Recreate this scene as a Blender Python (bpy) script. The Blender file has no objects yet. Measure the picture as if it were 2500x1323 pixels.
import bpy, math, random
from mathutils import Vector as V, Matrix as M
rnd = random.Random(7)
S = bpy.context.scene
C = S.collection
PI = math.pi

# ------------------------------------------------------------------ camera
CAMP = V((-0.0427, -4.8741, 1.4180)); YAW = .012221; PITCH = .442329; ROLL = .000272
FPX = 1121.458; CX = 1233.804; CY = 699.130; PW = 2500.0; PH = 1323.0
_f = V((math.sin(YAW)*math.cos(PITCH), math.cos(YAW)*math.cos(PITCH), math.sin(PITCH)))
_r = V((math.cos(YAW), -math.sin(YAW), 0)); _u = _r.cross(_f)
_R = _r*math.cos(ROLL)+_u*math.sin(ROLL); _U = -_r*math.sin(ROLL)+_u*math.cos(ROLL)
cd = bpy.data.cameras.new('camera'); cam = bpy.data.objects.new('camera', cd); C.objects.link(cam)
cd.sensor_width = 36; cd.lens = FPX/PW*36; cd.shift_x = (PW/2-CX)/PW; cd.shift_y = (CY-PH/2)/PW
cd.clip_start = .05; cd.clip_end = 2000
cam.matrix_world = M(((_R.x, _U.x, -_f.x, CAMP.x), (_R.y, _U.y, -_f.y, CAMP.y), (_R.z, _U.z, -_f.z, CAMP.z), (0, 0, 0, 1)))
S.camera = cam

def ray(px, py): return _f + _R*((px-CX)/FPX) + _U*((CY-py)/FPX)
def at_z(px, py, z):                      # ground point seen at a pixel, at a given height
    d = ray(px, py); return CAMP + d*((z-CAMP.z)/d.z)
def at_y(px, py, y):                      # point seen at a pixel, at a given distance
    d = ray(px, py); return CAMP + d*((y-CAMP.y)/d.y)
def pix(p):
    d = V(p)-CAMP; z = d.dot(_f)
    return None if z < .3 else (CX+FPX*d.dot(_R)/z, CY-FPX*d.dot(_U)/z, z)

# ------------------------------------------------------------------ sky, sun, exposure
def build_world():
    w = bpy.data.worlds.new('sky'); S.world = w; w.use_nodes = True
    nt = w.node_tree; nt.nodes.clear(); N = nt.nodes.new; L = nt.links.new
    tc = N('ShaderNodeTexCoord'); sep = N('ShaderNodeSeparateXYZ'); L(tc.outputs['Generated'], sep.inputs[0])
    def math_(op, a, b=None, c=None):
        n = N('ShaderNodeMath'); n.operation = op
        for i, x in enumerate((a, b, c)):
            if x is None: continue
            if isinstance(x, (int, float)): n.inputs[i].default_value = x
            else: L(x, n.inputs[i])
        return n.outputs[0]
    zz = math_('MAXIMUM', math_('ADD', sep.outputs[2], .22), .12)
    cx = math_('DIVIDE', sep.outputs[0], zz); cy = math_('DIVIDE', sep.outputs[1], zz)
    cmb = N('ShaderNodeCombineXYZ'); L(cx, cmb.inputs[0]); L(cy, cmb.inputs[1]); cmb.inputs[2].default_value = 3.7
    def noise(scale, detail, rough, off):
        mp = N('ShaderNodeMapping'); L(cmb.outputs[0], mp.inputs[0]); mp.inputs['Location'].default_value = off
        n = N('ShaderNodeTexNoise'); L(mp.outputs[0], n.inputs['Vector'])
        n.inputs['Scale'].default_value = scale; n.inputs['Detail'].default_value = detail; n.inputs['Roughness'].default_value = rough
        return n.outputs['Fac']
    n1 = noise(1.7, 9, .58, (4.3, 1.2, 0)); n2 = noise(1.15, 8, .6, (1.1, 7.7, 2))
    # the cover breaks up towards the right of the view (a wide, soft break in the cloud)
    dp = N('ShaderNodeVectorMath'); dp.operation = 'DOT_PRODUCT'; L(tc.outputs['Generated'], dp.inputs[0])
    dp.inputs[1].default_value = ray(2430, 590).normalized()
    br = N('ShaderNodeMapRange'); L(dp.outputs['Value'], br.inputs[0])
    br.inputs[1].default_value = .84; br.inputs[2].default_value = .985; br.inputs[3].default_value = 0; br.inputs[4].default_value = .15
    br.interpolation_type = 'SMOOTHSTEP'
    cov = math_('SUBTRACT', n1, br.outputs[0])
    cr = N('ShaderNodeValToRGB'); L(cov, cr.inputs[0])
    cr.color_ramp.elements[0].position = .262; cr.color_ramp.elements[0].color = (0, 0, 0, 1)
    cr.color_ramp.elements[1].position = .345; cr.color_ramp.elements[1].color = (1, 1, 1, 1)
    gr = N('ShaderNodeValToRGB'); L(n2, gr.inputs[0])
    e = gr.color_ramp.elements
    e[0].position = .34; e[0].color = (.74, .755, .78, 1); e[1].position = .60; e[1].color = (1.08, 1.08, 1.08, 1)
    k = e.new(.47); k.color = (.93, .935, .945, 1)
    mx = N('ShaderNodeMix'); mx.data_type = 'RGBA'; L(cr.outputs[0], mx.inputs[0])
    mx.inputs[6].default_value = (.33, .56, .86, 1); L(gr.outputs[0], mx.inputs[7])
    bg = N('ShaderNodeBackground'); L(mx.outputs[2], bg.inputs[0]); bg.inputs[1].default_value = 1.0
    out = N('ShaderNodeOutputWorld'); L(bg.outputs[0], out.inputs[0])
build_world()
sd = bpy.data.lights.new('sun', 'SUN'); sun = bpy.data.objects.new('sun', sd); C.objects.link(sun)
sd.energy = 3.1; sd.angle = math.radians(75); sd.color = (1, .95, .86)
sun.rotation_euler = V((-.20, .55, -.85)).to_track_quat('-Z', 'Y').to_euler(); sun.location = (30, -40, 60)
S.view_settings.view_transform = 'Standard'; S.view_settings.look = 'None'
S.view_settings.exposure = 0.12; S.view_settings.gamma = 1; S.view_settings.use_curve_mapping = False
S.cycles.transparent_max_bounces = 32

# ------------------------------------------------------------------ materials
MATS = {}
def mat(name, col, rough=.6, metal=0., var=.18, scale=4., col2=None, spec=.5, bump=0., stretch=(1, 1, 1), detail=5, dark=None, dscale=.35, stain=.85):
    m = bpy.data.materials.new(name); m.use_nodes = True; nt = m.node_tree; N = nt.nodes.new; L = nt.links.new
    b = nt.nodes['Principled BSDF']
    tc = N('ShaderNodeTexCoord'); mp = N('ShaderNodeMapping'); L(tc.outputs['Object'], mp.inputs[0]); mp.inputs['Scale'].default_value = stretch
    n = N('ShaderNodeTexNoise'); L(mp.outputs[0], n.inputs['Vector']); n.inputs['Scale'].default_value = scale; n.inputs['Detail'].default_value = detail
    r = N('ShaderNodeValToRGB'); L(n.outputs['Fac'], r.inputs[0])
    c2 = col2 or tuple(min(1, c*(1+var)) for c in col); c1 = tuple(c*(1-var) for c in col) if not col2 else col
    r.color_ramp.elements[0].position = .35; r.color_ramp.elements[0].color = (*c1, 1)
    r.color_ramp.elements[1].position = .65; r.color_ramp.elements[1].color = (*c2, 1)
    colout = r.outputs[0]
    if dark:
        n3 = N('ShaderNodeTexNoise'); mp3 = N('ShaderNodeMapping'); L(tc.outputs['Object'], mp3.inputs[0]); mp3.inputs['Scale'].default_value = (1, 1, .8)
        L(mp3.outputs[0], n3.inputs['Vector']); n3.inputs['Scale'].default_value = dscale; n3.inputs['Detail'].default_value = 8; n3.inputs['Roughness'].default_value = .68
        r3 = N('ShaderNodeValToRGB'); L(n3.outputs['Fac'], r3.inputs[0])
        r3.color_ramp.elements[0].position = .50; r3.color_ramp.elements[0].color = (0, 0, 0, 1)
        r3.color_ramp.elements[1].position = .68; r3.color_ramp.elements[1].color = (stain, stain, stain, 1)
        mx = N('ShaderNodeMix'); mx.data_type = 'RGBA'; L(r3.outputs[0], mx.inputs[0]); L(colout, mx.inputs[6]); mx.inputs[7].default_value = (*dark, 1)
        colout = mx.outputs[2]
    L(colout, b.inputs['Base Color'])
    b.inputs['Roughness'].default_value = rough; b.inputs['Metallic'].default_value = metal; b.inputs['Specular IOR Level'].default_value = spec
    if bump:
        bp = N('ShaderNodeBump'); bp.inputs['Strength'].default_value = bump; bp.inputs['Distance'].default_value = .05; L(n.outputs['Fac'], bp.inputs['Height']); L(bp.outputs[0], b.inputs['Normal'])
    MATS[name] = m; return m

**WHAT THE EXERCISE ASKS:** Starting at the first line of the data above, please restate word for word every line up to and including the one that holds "PI = math.pi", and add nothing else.

**THE SOLUTION:**
Recreate this scene as a Blender Python (bpy) script. The Blender file has no objects yet. Measure the picture as if it were 2500x1323 pixels.
import bpy, math, random
from mathutils import Vector as V, Matrix as M
rnd = random.Random(7)
S = bpy.context.scene
C = S.collection
PI = math.pi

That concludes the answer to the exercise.